Monday, February 14, 2011

On Sri Lanka, UN Panel Delays Report into Next Month, Travel UNclear

By Matthew Russell Lee

UNITED NATIONS, January 14 -- On war crimes in Sri Lanka, UN Secretary General Ban Ki-moon belatedly set up a Panel of Experts, saying that their work would be finished, and report provided, by January 15. On December 17 he announced that the Panel could travel to Sri Lanka, and thanked President Mahinda Rajapaksa for his “flexibility.”

Since then, the government of Sri Lanka has said visas would only be granted for Ban's Panel to “make representations” to Rajapaksa's own Lessons Learnt & Reconciliation Commission. Inner City Press has asked whom Ban spoke with before his December 17 announcement, and whether the Panel members or their staff are in fact going to Sri Lanka. Neither question has been answered.

With the January 15 deadline coming, Inner City Press on January 13 asked Ban's spokesman Martin Nesirky if the Panel will turn in its report on time, and if they have traveled or will travel to Sri Lanka.

Nesirky said he would look into it. While Inner City Press did hear back from Nesirky's Office for the rest of Thursday, apparently late on Thursday an answer was inserted into the transcript, as if it had been given to Inner City Press. (See below). Then on Friday this e-mail arrived:

From: UN Spokesperson - Do Not Reply [at] un.org
Date: Fri, Jan 14, 2011 at 8:16 AM
Subject: Your question on Sri Lanka
To: Inner City Press

The Panel expects to submit a report sometime in February.

So Panel's deadline was silently extended, just as it ostensibly extended its deadline for submission of comments and evidence, after many e-mails bounced from the Panel's full mailbox and overnight mail packages were refused, no one to receive them.
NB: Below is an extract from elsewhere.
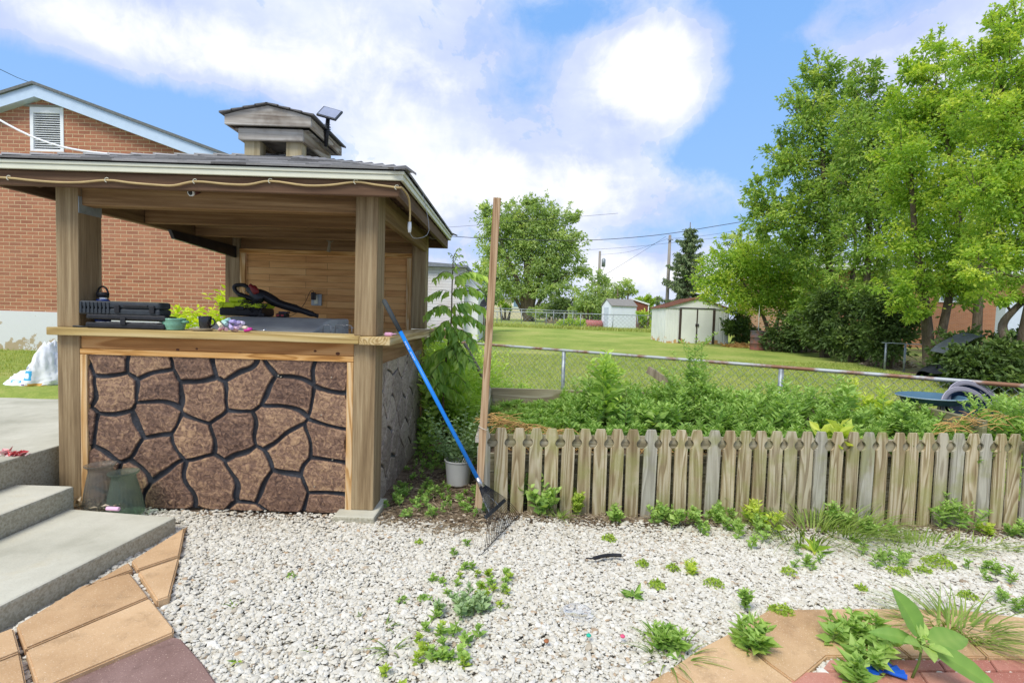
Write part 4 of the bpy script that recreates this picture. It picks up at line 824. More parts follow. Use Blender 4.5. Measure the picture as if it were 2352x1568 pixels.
# grey wooden pole leaning in the greenery, broken board, ring of blue tubs
a,b=UY(1068,790,5.9),UY(1152,945,4.9); b.z=min(b.z,.6); MB().tube([a,a.lerp(b,.5),b],[.020,.022,.021],8).build('wooden_pole',STICK,label='grey weathered pole slanting across the bed corner behind the stud',category='wooden pole')
a,b=UY(1488,848,4.93),UY(1552,890,4.7); 
for k in range(2): MB().beam(a+Vector((.05*k,-.03*k,-.03*k)),b+Vector((.05*k,-.03*k,-.03*k)),.07-.02*k,.02,up=(0,1,.3)).build('broken_board',STICK,bevel=.002,label=('short grey broken board sticking up from the weeds','second grey broken board lying just below the first')[k],category='board',group='broken boards in the bed')
TEAL=plain('teal_blue_plastic',(.07,.15,.22),.4,var=.1); NAVY=plain('navy_plastic_tub',(.012,.03,.075),.35,var=.2); GRYR=plain('grey_lilac_rim',(.20,.195,.23),.45,var=.15)
x,y,z=UY(2137,918,4.74).x,4.74,.715
tb=thing('blue_tub','flat round teal blue plastic tub resting on the bed corner','plastic tub',(x,y,z),'round plastic tubs')
Mx=Matrix.Translation((x,y,z))@Matrix.Rotation(R(-1.5),4,'Y')
MB().lathe([(0,0),(.215,0),(.235,.05),(.262,.052),(.268,.062),(.262,.068),(.24,.064),(.222,.012),(0,.010)],(0,0,0),48).xf(Mx).build('shell',TEAL,tb)
MB().lathe([(.2685,.058),(.2715,.062),(.2685,.066)],(0,0,0),48).xf(Mx).build('rim_line',plain('pale_blue_rim',(.35,.45,.52),.4),tb)
for k,(px,py,Y,lab) in enumerate(((2230,958,4.60,'navy round tub tipped on its side, the front one of the nested pair'),(2242,942,4.70,'navy round tub tipped on its side, behind the front one'))):
    c=UY(px,py,Y); tb=thing('navy_tub',lab,'plastic tub',tuple(c),'round plastic tubs')
    Mx=Matrix.Translation(c)@Matrix.Rotation(R(12),4,'Y')@Matrix.Rotation(R(62),4,'X')
    MB().lathe([(0,-.12),(.215,-.12),(.235,-.02),(.245,-.005),(.245,.0)],(0,0,0),48).xf(Mx).build('shell',NAVY,tb)
    MB().lathe([(.245,-.004),(.285,-.004),(.291,.004),(.285,.010),(.248,.010),(.245,.004)],(0,0,0),48).xf(Mx).build('rim',GRYR,tb)
    MB().tube([Mx@Vector((.287*math.cos(a),.287*math.sin(a),.011)) for a in np.linspace(0,6.2832,49)],.003,5,cap=False).build('rim_bead',plain('pale_rim_bead_%d'%k,(.5,.48,.55),.4),tb)
# red stepping stone, black irrigation strip, hair tie, lid, blue lump
p=UZ(1000,1017,.01); MB().lathe([(0,.0),(.15,0),(.16,.01),(.155,.028),(0,.03)],(0,0,0),20,rib=5,ra=.03).xf(Matrix.Translation(p)@Matrix.Rotation(R(4),4,'X')).build('stepping_stone',plain('faded_red_stone',(.40,.17,.14),.85,var=.3),label='faded red round stepping stone beside the bar side panel',category='stepping stone')
P=[UZ(x,y,.022) for x,y in ((1345,1281),(1365,1281),(1385,1276),(1410,1274),(1428,1275))]; MB().tube(smooth_pts(P),[.004]*4+[.011]*12+[.008],8).build('rubber_strip',BLACKP,label='black strip of rubber lying on the gravel in front of the fence',category='rubber strip')
p=UZ(2278,1338,-.09); MB().tube([p+Vector((.03*math.cos(a),.022*math.sin(a),.02)) for a in np.linspace(0,6.2832,24)],.0025,5,cap=False).build('hair_tie',BLACKP,label='black hair tie lying on the gravel at the right',category='hair tie')
m_,t=newmat('clear_lid_plastic'); g_=t.n('ShaderNodeBsdfGlossy',i={0:(1,1,1,1),1:.12}); tr=t.n('ShaderNodeBsdfTransparent'); mx=t.n('ShaderNodeMixShader',i={0:t.n('ShaderNodeLayerWeight',i={0:.25}).outputs['Facing'],1:tr.outputs[0],2:g_.outputs[0]}); t.L.new(mx.outputs[0],t.n('ShaderNodeOutputMaterial').inputs[0])
p=UZ(1325,1410,.02); MB().lathe([(0,.012),(.045,.012),(.055,.020),(.060,.018),(.066,.006),(.070,.010),(.066,.014)],(0,0,0),40).xf(Matrix.Translation(p)@Matrix.Rotation(R(3),4,'X')@Matrix.Scale(1.15,4,(1,0,0))).build('clear_lid',m_,label='clear round plastic lid lying on the white gravel',category='dish')  # clear plastic lid left on the gravel
BLT=plain('royal_blue_plastic',(.01,.09,.50),.4,var=.2)
p=UZ(2028,1552,-.035); bw=MB()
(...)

The rationale for this extension would seem to be the visit to Sri Lanka announced by Ban Ki-moon on December 17. But the UN has refused to say if the visit will take place, under what agreed conditions, and with whom Ban spoke before making his announcement. This is flexibility?

From the UN's supplemented January 13 transcript:

Inner City Press: since there’s no noon briefing tomorrow, I just wanted to ask....with the Sri Lanka panel, and it was said that the four months, its work term, expires on 15 January. Is that report going to be turned in on that date? Has there been any — you know, on the Secretary-General’s statement of 17 December, that the panel was going to go to Sri Lanka?

Spokesperson: I’ll check on both of them for you, Matthew. Okay, thank you very much and have a good afternoon.

[He later added that the Sri Lanka panel has been granted an extension until the end of February.]